● DATASET EXCERPT

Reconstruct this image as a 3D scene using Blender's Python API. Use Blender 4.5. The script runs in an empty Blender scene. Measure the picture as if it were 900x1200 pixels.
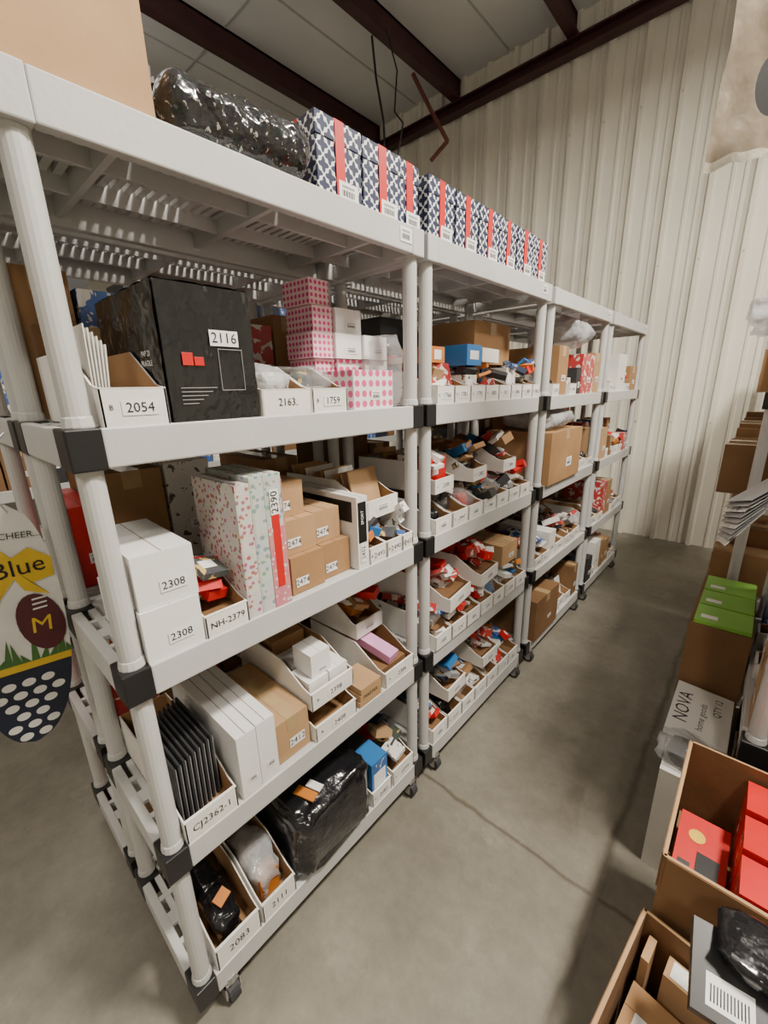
import bpy, math, random
from mathutils import Vector, Matrix, noise
R = random.Random(7)
scn = bpy.context.scene
COL = scn.collection

# ------------------------------------------------------------------ materials
MATS = {}
def _new(name):
    m = bpy.data.materials.new(name); m.use_nodes = True
    nt = m.node_tree; b = nt.nodes['Principled BSDF']
    return m, nt, b
def mat(name, col, rough=.6, var=.12, scale=12, bump=0.0, bscale=40, metal=0, alpha=1.0, trans=0, emit=0, coat=0):
    if name in MATS: return MATS[name]
    m, nt, b = _new(name)
    tc = nt.nodes.new('ShaderNodeTexCoord')
    n = nt.nodes.new('ShaderNodeTexNoise'); n.inputs['Scale'].default_value = scale; n.inputs['Detail'].default_value = 5
    nt.links.new(tc.outputs['Object'], n.inputs['Vector'])
    r = nt.nodes.new('ShaderNodeMapRange'); r.inputs['From Min'].default_value=.3; r.inputs['From Max'].default_value=.7
    r.inputs['To Min'].default_value = 1-var; r.inputs['To Max'].default_value = 1+var*.6
    nt.links.new(n.outputs['Fac'], r.inputs['Value'])
    v = nt.nodes.new('ShaderNodeVectorMath'); v.operation='SCALE'; v.inputs[0].default_value = col
    nt.links.new(r.outputs['Result'], v.inputs['Scale'])
    nt.links.new(v.outputs[0], b.inputs['Base Color'])
    b.inputs['Roughness'].default_value = rough; b.inputs['Metallic'].default_value = metal
    b.inputs['Alpha'].default_value = alpha; b.inputs['Transmission Weight'].default_value = trans
    b.inputs['Coat Weight'].default_value = coat
    if emit:
        b.inputs['Emission Color'].default_value=(*col,1); b.inputs['Emission Strength'].default_value=emit
    if bump:
        n2 = nt.nodes.new('ShaderNodeTexNoise'); n2.inputs['Scale'].default_value=bscale; n2.inputs['Detail'].default_value=3
        nt.links.new(tc.outputs['Object'], n2.inputs['Vector'])
        bp = nt.nodes.new('ShaderNodeBump'); bp.inputs['Strength'].default_value=bump; bp.inputs['Distance'].default_value=.01
        nt.links.new(n2.outputs['Fac'], bp.inputs['Height']); nt.links.new(bp.outputs[0], b.inputs['Normal'])
        nt.links.new(bp.outputs[0], b.inputs['Coat Normal'])
    MATS[name]=m; return m

def pattern(name, kind, base, fg, s, rough=.5, p=.3, hue=.12, bump=True):
    """UV (metres) pattern: dots / lattice / floral / print"""
    if name in MATS: return MATS[name]
    m, nt, b = _new(name); N=nt.nodes; L=nt.links
    uv=N.new('ShaderNodeUVMap'); uv.uv_map='UVMap'
    sc=N.new('ShaderNodeVectorMath'); sc.operation='SCALE'; sc.inputs['Scale'].default_value=s; L.new(uv.outputs[0],sc.inputs[0])
    def math_(op,a,b_=None):
        n=N.new('ShaderNodeMath'); n.operation=op
        for i,x in enumerate([a,b_]):
            if x is None: continue
            if isinstance(x,(int,float)): n.inputs[i].default_value=x
            else: L.new(x,n.inputs[i])
        return n.outputs[0]
    if kind=='dots':
        fr=N.new('ShaderNodeVectorMath'); fr.operation='FRACTION'; L.new(sc.outputs[0],fr.inputs[0])
        sb=N.new('ShaderNodeVectorMath'); sb.operation='SUBTRACT'; sb.inputs[1].default_value=(.5,.5,0); L.new(fr.outputs[0],sb.inputs[0])
        ln=N.new('ShaderNodeVectorMath'); ln.operation='LENGTH'; L.new(sb.outputs[0],ln.inputs[0])
        mask=math_('LESS_THAN',ln.outputs['Value'],p)
    elif kind=='lattice':
        sx=N.new('ShaderNodeSeparateXYZ'); L.new(sc.outputs[0],sx.inputs[0])
        cx=math_('COSINE',math_('MULTIPLY',sx.outputs[0],6.2832)); cy=math_('COSINE',math_('MULTIPLY',sx.outputs[1],6.2832))
        cx2=math_('MULTIPLY',math_('COSINE',math_('MULTIPLY',sx.outputs[0],18.85)),.3)
        cy2=math_('MULTIPLY',math_('COSINE',math_('MULTIPLY',sx.outputs[1],18.85)),.3)
        t=math_('ADD',math_('ADD',cx,cy),math_('ADD',cx2,cy2))
        mask=math_('LESS_THAN',math_('ABSOLUTE',t),p)
    elif kind=='floral':
        vo=N.new('ShaderNodeTexVoronoi'); vo.inputs['Scale'].default_value=1; L.new(sc.outputs[0],vo.inputs['Vector'])
        mask=math_('LESS_THAN',vo.outputs['Distance'],p)
    elif kind=='print':
        vo=N.new('ShaderNodeTexNoise'); vo.inputs['Scale'].default_value=1; vo.inputs['Detail'].default_value=4; vo.inputs['Distortion'].default_value=.6; L.new(sc.outputs[0],vo.inputs['Vector'])
        mask=math_('GREATER_THAN',vo.outputs['Fac'],p)
    mx=N.new('ShaderNodeMix'); mx.data_type='RGBA'
    mx.inputs[6].default_value=(*base,1); mx.inputs[7].default_value=(*fg,1); L.new(mask,mx.inputs[0])
    if kind in('floral','print'):
        hs=N.new('ShaderNodeMix'); hs.data_type='RGBA'; hs.inputs[0].default_value=hue
        L.new(mx.outputs[2],hs.inputs[6]); L.new(vo.outputs['Color'],hs.inputs[7]); L.new(hs.outputs[2],b.inputs['Base Color'])
    else: L.new(mx.outputs[2],b.inputs['Base Color'])
    b.inputs['Roughness'].default_value=rough
    if kind=='print' and bump:
        tc=N.new('ShaderNodeTexCoord'); n2=N.new('ShaderNodeTexNoise'); n2.inputs['Scale'].default_value=26; L.new(tc.outputs['Object'],n2.inputs['Vector'])
        bp=N.new('ShaderNodeBump'); bp.inputs['Strength'].default_value=1; bp.inputs['Distance'].default_value=.012
        L.new(n2.outputs['Fac'],bp.inputs['Height']); L.new(bp.outputs[0],b.inputs['Normal']); L.new(bp.outputs[0],b.inputs['Coat Normal']); b.inputs['Coat Weight'].default_value=.5
    MATS[name]=m; return m

GREY = mat('rack_grey_plastic',(.55,.55,.545),.45,.06,6,.05,90)
BLK  = mat('rack_black_plastic',(.012,.012,.013),.4,.2,20)
STEEL= mat('caster_steel',(.55,.55,.56),.3,.1,30,metal=1)
RUB  = mat('caster_rubber',(.04,.04,.045),.6,.2,30)
WHT  = mat('white_corrugated',(.82,.80,.76),.7,.06,9,.05,60)
KRAFT= mat('kraft_cardboard',(.36,.20,.088),.8,.14,7,.08,50)
KRAFT2=mat('kraft_cardboard_dark',(.21,.108,.045),.8,.14,7,.08,50)
KRAFT3=mat('kraft_cardboard_light',(.46,.28,.14),.8,.12,7,.08,50)
TAPE = mat('packing_tape',(.46,.32,.17),.2,.1,20)
LAB  = mat('label_paper',(.88,.88,.87),.6,.02,10)
INK  = mat('black_ink',(.01,.01,.012),.6,.05,10)
RED  = mat('red_card',(.62,.012,.012),.4,.1,10)
BLUE = mat('blue_card',(.03,.18,.48),.4,.1,10)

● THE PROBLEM
Print each line of the material above exactly, with the pictures removed from your copy.

● EXERCISE ANSWER
Reconstruct this image as a 3D scene using Blender's Python API. Use Blender 4.5. The script runs in an empty Blender scene. Measure the picture as if it were 900x1200 pixels.
import bpy, math, random
from mathutils import Vector, Matrix, noise
R = random.Random(7)
scn = bpy.context.scene
COL = scn.collection

# ------------------------------------------------------------------ materials
MATS = {}
def _new(name):
    m = bpy.data.materials.new(name); m.use_nodes = True
    nt = m.node_tree; b = nt.nodes['Principled BSDF']
    return m, nt, b
def mat(name, col, rough=.6, var=.12, scale=12, bump=0.0, bscale=40, metal=0, alpha=1.0, trans=0, emit=0, coat=0):
    if name in MATS: return MATS[name]
    m, nt, b = _new(name)
    tc = nt.nodes.new('ShaderNodeTexCoord')
    n = nt.nodes.new('ShaderNodeTexNoise'); n.inputs['Scale'].default_value = scale; n.inputs['Detail'].default_value = 5
    nt.links.new(tc.outputs['Object'], n.inputs['Vector'])
    r = nt.nodes.new('ShaderNodeMapRange'); r.inputs['From Min'].default_value=.3; r.inputs['From Max'].default_value=.7
    r.inputs['To Min'].default_value = 1-var; r.inputs['To Max'].default_value = 1+var*.6
    nt.links.new(n.outputs['Fac'], r.inputs['Value'])
    v = nt.nodes.new('ShaderNodeVectorMath'); v.operation='SCALE'; v.inputs[0].default_value = col
    nt.links.new(r.outputs['Result'], v.inputs['Scale'])
    nt.links.new(v.outputs[0], b.inputs['Base Color'])
    b.inputs['Roughness'].default_value = rough; b.inputs['Metallic'].default_value = metal
    b.inputs['Alpha'].default_value = alpha; b.inputs['Transmission Weight'].default_value = trans
    b.inputs['Coat Weight'].default_value = coat
    if emit:
        b.inputs['Emission Color'].default_value=(*col,1); b.inputs['Emission Strength'].default_value=emit
    if bump:
        n2 = nt.nodes.new('ShaderNodeTexNoise'); n2.inputs['Scale'].default_value=bscale; n2.inputs['Detail'].default_value=3
        nt.links.new(tc.outputs['Object'], n2.inputs['Vector'])
        bp = nt.nodes.new('ShaderNodeBump'); bp.inputs['Strength'].default_value=bump; bp.inputs['Distance'].default_value=.01
        nt.links.new(n2.outputs['Fac'], bp.inputs['Height']); nt.links.new(bp.outputs[0], b.inputs['Normal'])
        nt.links.new(bp.outputs[0], b.inputs['Coat Normal'])
    MATS[name]=m; return m

def pattern(name, kind, base, fg, s, rough=.5, p=.3, hue=.12, bump=True):
    """UV (metres) pattern: dots / lattice / floral / print"""
    if name in MATS: return MATS[name]
    m, nt, b = _new(name); N=nt.nodes; L=nt.links
    uv=N.new('ShaderNodeUVMap'); uv.uv_map='UVMap'
    sc=N.new('ShaderNodeVectorMath'); sc.operation='SCALE'; sc.inputs['Scale'].default_value=s; L.new(uv.outputs[0],sc.inputs[0])
    def math_(op,a,b_=None):
        n=N.new('ShaderNodeMath'); n.operation=op
        for i,x in enumerate([a,b_]):
            if x is None: continue
            if isinstance(x,(int,float)): n.inputs[i].default_value=x
            else: L.new(x,n.inputs[i])
        return n.outputs[0]
    if kind=='dots':
        fr=N.new('ShaderNodeVectorMath'); fr.operation='FRACTION'; L.new(sc.outputs[0],fr.inputs[0])
        sb=N.new('ShaderNodeVectorMath'); sb.operation='SUBTRACT'; sb.inputs[1].default_value=(.5,.5,0); L.new(fr.outputs[0],sb.inputs[0])
        ln=N.new('ShaderNodeVectorMath'); ln.operation='LENGTH'; L.new(sb.outputs[0],ln.inputs[0])
        mask=math_('LESS_THAN',ln.outputs['Value'],p)
    elif kind=='lattice':
        sx=N.new('ShaderNodeSeparateXYZ'); L.new(sc.outputs[0],sx.inputs[0])
        cx=math_('COSINE',math_('MULTIPLY',sx.outputs[0],6.2832)); cy=math_('COSINE',math_('MULTIPLY',sx.outputs[1],6.2832))
        cx2=math_('MULTIPLY',math_('COSINE',math_('MULTIPLY',sx.outputs[0],18.85)),.3)
        cy2=math_('MULTIPLY',math_('COSINE',math_('MULTIPLY',sx.outputs[1],18.85)),.3)
        t=math_('ADD',math_('ADD',cx,cy),math_('ADD',cx2,cy2))
        mask=math_('LESS_THAN',math_('ABSOLUTE',t),p)
    elif kind=='floral':
        vo=N.new('ShaderNodeTexVoronoi'); vo.inputs['Scale'].default_value=1; L.new(sc.outputs[0],vo.inputs['Vector'])
        mask=math_('LESS_THAN',vo.outputs['Distance'],p)
    elif kind=='print':
        vo=N.new('ShaderNodeTexNoise'); vo.inputs['Scale'].default_value=1; vo.inputs['Detail'].default_value=4; vo.inputs['Distortion'].default_value=.6; L.new(sc.outputs[0],vo.inputs['Vector'])
        mask=math_('GREATER_THAN',vo.outputs['Fac'],p)
    mx=N.new('ShaderNodeMix'); mx.data_type='RGBA'
    mx.inputs[6].default_value=(*base,1); mx.inputs[7].default_value=(*fg,1); L.new(mask,mx.inputs[0])
    if kind in('floral','print'):
        hs=N.new('ShaderNodeMix'); hs.data_type='RGBA'; hs.inputs[0].default_value=hue
        L.new(mx.outputs[2],hs.inputs[6]); L.new(vo.outputs['Color'],hs.inputs[7]); L.new(hs.outputs[2],b.inputs['Base Color'])
    else: L.new(mx.outputs[2],b.inputs['Base Color'])
    b.inputs['Roughness'].default_value=rough
    if kind=='print' and bump:
        tc=N.new('ShaderNodeTexCoord'); n2=N.new('ShaderNodeTexNoise'); n2.inputs['Scale'].default_value=26; L.new(tc.outputs['Object'],n2.inputs['Vector'])
        bp=N.new('ShaderNodeBump'); bp.inputs['Strength'].default_value=1; bp.inputs['Distance'].default_value=.012
        L.new(n2.outputs['Fac'],bp.inputs['Height']); L.new(bp.outputs[0],b.inputs['Normal']); L.new(bp.outputs[0],b.inputs['Coat Normal']); b.inputs['Coat Weight'].default_value=.5
    MATS[name]=m; return m

GREY = mat('rack_grey_plastic',(.55,.55,.545),.45,.06,6,.05,90)
BLK  = mat('rack_black_plastic',(.012,.012,.013),.4,.2,20)
STEEL= mat('caster_steel',(.55,.55,.56),.3,.1,30,metal=1)
RUB  = mat('caster_rubber',(.04,.04,.045),.6,.2,30)
WHT  = mat('white_corrugated',(.82,.80,.76),.7,.06,9,.05,60)
KRAFT= mat('kraft_cardboard',(.36,.20,.088),.8,.14,7,.08,50)
KRAFT2=mat('kraft_cardboard_dark',(.21,.108,.045),.8,.14,7,.08,50)
KRAFT3=mat('kraft_cardboard_light',(.46,.28,.14),.8,.12,7,.08,50)
TAPE = mat('packing_tape',(.46,.32,.17),.2,.1,20)
LAB  = mat('label_paper',(.88,.88,.87),.6,.02,10)
INK  = mat('black_ink',(.01,.01,.012),.6,.05,10)
RED  = mat('red_card',(.62,.012,.012),.4,.1,10)
BLUE = mat('blue_card',(.03,.18,.48),.4,.1,10)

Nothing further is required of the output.